What is being asked: All records below must be retyped exactly.

[begin Available data]

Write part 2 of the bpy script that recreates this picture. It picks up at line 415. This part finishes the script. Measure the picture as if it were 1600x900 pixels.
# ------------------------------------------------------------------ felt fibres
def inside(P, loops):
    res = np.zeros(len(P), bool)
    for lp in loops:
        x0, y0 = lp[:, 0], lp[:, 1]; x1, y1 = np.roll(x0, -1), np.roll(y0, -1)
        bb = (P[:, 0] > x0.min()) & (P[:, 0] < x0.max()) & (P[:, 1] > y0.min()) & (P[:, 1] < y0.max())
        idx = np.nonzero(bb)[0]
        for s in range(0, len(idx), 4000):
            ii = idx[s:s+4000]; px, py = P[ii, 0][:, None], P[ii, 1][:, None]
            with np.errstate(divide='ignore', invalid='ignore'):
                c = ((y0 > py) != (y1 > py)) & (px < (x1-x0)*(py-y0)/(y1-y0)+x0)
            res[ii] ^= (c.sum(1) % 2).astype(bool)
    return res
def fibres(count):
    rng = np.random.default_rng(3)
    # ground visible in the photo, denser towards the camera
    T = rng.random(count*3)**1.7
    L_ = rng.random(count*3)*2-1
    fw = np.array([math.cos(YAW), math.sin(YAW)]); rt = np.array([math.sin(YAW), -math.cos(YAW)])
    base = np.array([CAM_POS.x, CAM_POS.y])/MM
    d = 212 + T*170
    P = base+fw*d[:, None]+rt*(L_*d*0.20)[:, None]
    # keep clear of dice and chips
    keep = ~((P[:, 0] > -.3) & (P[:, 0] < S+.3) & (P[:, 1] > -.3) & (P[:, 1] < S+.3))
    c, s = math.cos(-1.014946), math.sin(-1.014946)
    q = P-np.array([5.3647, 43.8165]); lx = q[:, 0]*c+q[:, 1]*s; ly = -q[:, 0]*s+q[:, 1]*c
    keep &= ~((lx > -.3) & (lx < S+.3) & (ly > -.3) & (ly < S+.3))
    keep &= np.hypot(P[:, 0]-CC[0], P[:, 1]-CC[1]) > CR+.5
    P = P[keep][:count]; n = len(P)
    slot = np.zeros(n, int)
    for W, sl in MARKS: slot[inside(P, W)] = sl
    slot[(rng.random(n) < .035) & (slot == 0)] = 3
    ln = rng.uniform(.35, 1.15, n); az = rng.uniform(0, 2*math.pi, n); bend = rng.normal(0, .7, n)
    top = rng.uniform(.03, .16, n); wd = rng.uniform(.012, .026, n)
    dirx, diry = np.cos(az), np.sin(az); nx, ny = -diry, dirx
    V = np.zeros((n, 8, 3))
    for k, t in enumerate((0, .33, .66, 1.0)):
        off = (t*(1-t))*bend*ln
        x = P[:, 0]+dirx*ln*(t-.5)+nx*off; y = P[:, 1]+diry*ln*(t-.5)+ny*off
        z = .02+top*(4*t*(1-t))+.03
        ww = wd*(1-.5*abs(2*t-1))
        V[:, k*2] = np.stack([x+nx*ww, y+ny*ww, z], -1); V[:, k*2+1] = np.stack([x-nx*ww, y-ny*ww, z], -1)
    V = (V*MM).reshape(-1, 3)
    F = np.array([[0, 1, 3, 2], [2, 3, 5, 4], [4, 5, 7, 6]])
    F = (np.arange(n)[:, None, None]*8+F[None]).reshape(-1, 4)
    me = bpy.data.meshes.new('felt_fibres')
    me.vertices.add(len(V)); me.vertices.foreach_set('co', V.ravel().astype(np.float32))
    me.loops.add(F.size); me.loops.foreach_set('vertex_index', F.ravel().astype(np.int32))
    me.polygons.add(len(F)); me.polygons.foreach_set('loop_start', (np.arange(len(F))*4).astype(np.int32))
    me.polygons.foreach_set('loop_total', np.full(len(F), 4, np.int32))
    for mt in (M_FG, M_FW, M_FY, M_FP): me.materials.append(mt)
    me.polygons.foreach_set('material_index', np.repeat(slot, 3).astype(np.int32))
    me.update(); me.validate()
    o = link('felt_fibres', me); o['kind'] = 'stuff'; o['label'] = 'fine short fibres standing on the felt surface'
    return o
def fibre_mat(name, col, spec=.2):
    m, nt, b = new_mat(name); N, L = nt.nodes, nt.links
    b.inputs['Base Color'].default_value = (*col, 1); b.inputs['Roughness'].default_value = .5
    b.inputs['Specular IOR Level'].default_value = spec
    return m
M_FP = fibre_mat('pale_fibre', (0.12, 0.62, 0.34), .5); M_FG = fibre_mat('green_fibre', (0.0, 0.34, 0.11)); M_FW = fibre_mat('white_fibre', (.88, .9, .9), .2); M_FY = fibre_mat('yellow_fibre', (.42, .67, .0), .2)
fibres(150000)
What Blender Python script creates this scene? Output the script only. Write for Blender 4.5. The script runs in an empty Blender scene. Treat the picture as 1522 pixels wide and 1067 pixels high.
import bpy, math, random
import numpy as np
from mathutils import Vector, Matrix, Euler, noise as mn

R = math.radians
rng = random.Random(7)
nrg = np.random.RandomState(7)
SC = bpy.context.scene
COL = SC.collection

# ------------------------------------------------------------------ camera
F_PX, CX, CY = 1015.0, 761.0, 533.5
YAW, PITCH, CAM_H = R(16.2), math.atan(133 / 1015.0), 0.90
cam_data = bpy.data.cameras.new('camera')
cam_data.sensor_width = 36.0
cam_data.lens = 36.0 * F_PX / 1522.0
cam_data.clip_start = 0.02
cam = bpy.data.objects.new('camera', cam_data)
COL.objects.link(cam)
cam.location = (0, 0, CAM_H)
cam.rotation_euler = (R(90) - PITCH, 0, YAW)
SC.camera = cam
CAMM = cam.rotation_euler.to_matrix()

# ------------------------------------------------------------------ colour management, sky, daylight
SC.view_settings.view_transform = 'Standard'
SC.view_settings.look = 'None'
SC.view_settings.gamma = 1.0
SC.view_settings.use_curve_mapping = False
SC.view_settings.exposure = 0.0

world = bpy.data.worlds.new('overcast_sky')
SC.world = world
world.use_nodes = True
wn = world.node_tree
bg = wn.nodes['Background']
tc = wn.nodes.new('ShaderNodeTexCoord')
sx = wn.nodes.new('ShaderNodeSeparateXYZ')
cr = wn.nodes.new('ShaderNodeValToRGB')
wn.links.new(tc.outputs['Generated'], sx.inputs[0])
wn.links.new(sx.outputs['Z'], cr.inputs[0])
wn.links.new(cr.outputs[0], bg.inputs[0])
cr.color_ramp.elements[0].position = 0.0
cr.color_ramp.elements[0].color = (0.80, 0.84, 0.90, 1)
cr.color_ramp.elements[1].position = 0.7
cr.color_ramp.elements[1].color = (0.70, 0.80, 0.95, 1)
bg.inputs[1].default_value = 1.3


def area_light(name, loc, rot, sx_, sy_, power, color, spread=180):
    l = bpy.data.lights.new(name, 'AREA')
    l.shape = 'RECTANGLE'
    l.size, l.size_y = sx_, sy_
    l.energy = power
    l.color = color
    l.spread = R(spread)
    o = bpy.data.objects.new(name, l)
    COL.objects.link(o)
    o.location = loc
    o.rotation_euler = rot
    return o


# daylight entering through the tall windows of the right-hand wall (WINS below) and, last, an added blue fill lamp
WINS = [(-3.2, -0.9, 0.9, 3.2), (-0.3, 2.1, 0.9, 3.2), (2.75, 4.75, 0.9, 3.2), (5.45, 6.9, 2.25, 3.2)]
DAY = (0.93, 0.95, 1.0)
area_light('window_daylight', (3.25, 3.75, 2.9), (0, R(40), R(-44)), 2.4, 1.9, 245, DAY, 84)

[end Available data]

Reply to the task:
Write part 2 of the bpy script that recreates this picture. It picks up at line 415. This part finishes the script. Measure the picture as if it were 1600x900 pixels.
# ------------------------------------------------------------------ felt fibres
def inside(P, loops):
    res = np.zeros(len(P), bool)
    for lp in loops:
        x0, y0 = lp[:, 0], lp[:, 1]; x1, y1 = np.roll(x0, -1), np.roll(y0, -1)
        bb = (P[:, 0] > x0.min()) & (P[:, 0] < x0.max()) & (P[:, 1] > y0.min()) & (P[:, 1] < y0.max())
        idx = np.nonzero(bb)[0]
        for s in range(0, len(idx), 4000):
            ii = idx[s:s+4000]; px, py = P[ii, 0][:, None], P[ii, 1][:, None]
            with np.errstate(divide='ignore', invalid='ignore'):
                c = ((y0 > py) != (y1 > py)) & (px < (x1-x0)*(py-y0)/(y1-y0)+x0)
            res[ii] ^= (c.sum(1) % 2).astype(bool)
    return res
def fibres(count):
    rng = np.random.default_rng(3)
    # ground visible in the photo, denser towards the camera
    T = rng.random(count*3)**1.7
    L_ = rng.random(count*3)*2-1
    fw = np.array([math.cos(YAW), math.sin(YAW)]); rt = np.array([math.sin(YAW), -math.cos(YAW)])
    base = np.array([CAM_POS.x, CAM_POS.y])/MM
    d = 212 + T*170
    P = base+fw*d[:, None]+rt*(L_*d*0.20)[:, None]
    # keep clear of dice and chips
    keep = ~((P[:, 0] > -.3) & (P[:, 0] < S+.3) & (P[:, 1] > -.3) & (P[:, 1] < S+.3))
    c, s = math.cos(-1.014946), math.sin(-1.014946)
    q = P-np.array([5.3647, 43.8165]); lx = q[:, 0]*c+q[:, 1]*s; ly = -q[:, 0]*s+q[:, 1]*c
    keep &= ~((lx > -.3) & (lx < S+.3) & (ly > -.3) & (ly < S+.3))
    keep &= np.hypot(P[:, 0]-CC[0], P[:, 1]-CC[1]) > CR+.5
    P = P[keep][:count]; n = len(P)
    slot = np.zeros(n, int)
    for W, sl in MARKS: slot[inside(P, W)] = sl
    slot[(rng.random(n) < .035) & (slot == 0)] = 3
    ln = rng.uniform(.35, 1.15, n); az = rng.uniform(0, 2*math.pi, n); bend = rng.normal(0, .7, n)
    top = rng.uniform(.03, .16, n); wd = rng.uniform(.012, .026, n)
    dirx, diry = np.cos(az), np.sin(az); nx, ny = -diry, dirx
    V = np.zeros((n, 8, 3))
    for k, t in enumerate((0, .33, .66, 1.0)):
        off = (t*(1-t))*bend*ln
        x = P[:, 0]+dirx*ln*(t-.5)+nx*off; y = P[:, 1]+diry*ln*(t-.5)+ny*off
        z = .02+top*(4*t*(1-t))+.03
        ww = wd*(1-.5*abs(2*t-1))
        V[:, k*2] = np.stack([x+nx*ww, y+ny*ww, z], -1); V[:, k*2+1] = np.stack([x-nx*ww, y-ny*ww, z], -1)
    V = (V*MM).reshape(-1, 3)
    F = np.array([[0, 1, 3, 2], [2, 3, 5, 4], [4, 5, 7, 6]])
    F = (np.arange(n)[:, None, None]*8+F[None]).reshape(-1, 4)
    me = bpy.data.meshes.new('felt_fibres')
    me.vertices.add(len(V)); me.vertices.foreach_set('co', V.ravel().astype(np.float32))
    me.loops.add(F.size); me.loops.foreach_set('vertex_index', F.ravel().astype(np.int32))
    me.polygons.add(len(F)); me.polygons.foreach_set('loop_start', (np.arange(len(F))*4).astype(np.int32))
    me.polygons.foreach_set('loop_total', np.full(len(F), 4, np.int32))
    for mt in (M_FG, M_FW, M_FY, M_FP): me.materials.append(mt)
    me.polygons.foreach_set('material_index', np.repeat(slot, 3).astype(np.int32))
    me.update(); me.validate()
    o = link('felt_fibres', me); o['kind'] = 'stuff'; o['label'] = 'fine short fibres standing on the felt surface'
    return o
def fibre_mat(name, col, spec=.2):
    m, nt, b = new_mat(name); N, L = nt.nodes, nt.links
    b.inputs['Base Color'].default_value = (*col, 1); b.inputs['Roughness'].default_value = .5
    b.inputs['Specular IOR Level'].default_value = spec
    return m
M_FP = fibre_mat('pale_fibre', (0.12, 0.62, 0.34), .5); M_FG = fibre_mat('green_fibre', (0.0, 0.34, 0.11)); M_FW = fibre_mat('white_fibre', (.88, .9, .9), .2); M_FY = fibre_mat('yellow_fibre', (.42, .67, .0), .2)
fibres(150000)
What Blender Python script creates this scene? Output the script only. Write for Blender 4.5. The script runs in an empty Blender scene. Treat the picture as 1522 pixels wide and 1067 pixels high.
import bpy, math, random
import numpy as np
from mathutils import Vector, Matrix, Euler, noise as mn

R = math.radians
rng = random.Random(7)
nrg = np.random.RandomState(7)
SC = bpy.context.scene
COL = SC.collection

# ------------------------------------------------------------------ camera
F_PX, CX, CY = 1015.0, 761.0, 533.5
YAW, PITCH, CAM_H = R(16.2), math.atan(133 / 1015.0), 0.90
cam_data = bpy.data.cameras.new('camera')
cam_data.sensor_width = 36.0
cam_data.lens = 36.0 * F_PX / 1522.0
cam_data.clip_start = 0.02
cam = bpy.data.objects.new('camera', cam_data)
COL.objects.link(cam)
cam.location = (0, 0, CAM_H)
cam.rotation_euler = (R(90) - PITCH, 0, YAW)
SC.camera = cam
CAMM = cam.rotation_euler.to_matrix()

# ------------------------------------------------------------------ colour management, sky, daylight
SC.view_settings.view_transform = 'Standard'
SC.view_settings.look = 'None'
SC.view_settings.gamma = 1.0
SC.view_settings.use_curve_mapping = False
SC.view_settings.exposure = 0.0

world = bpy.data.worlds.new('overcast_sky')
SC.world = world
world.use_nodes = True
wn = world.node_tree
bg = wn.nodes['Background']
tc = wn.nodes.new('ShaderNodeTexCoord')
sx = wn.nodes.new('ShaderNodeSeparateXYZ')
cr = wn.nodes.new('ShaderNodeValToRGB')
wn.links.new(tc.outputs['Generated'], sx.inputs[0])
wn.links.new(sx.outputs['Z'], cr.inputs[0])
wn.links.new(cr.outputs[0], bg.inputs[0])
cr.color_ramp.elements[0].position = 0.0
cr.color_ramp.elements[0].color = (0.80, 0.84, 0.90, 1)
cr.color_ramp.elements[1].position = 0.7
cr.color_ramp.elements[1].color = (0.70, 0.80, 0.95, 1)
bg.inputs[1].default_value = 1.3


def area_light(name, loc, rot, sx_, sy_, power, color, spread=180):
    l = bpy.data.lights.new(name, 'AREA')
    l.shape = 'RECTANGLE'
    l.size, l.size_y = sx_, sy_
    l.energy = power
    l.color = color
    l.spread = R(spread)
    o = bpy.data.objects.new(name, l)
    COL.objects.link(o)
    o.location = loc
    o.rotation_euler = rot
    return o


# daylight entering through the tall windows of the right-hand wall (WINS below) and, last, an added blue fill lamp
WINS = [(-3.2, -0.9, 0.9, 3.2), (-0.3, 2.1, 0.9, 3.2), (2.75, 4.75, 0.9, 3.2), (5.45, 6.9, 2.25, 3.2)]
DAY = (0.93, 0.95, 1.0)
area_light('window_daylight', (3.25, 3.75, 2.9), (0, R(40), R(-44)), 2.4, 1.9, 245, DAY, 84)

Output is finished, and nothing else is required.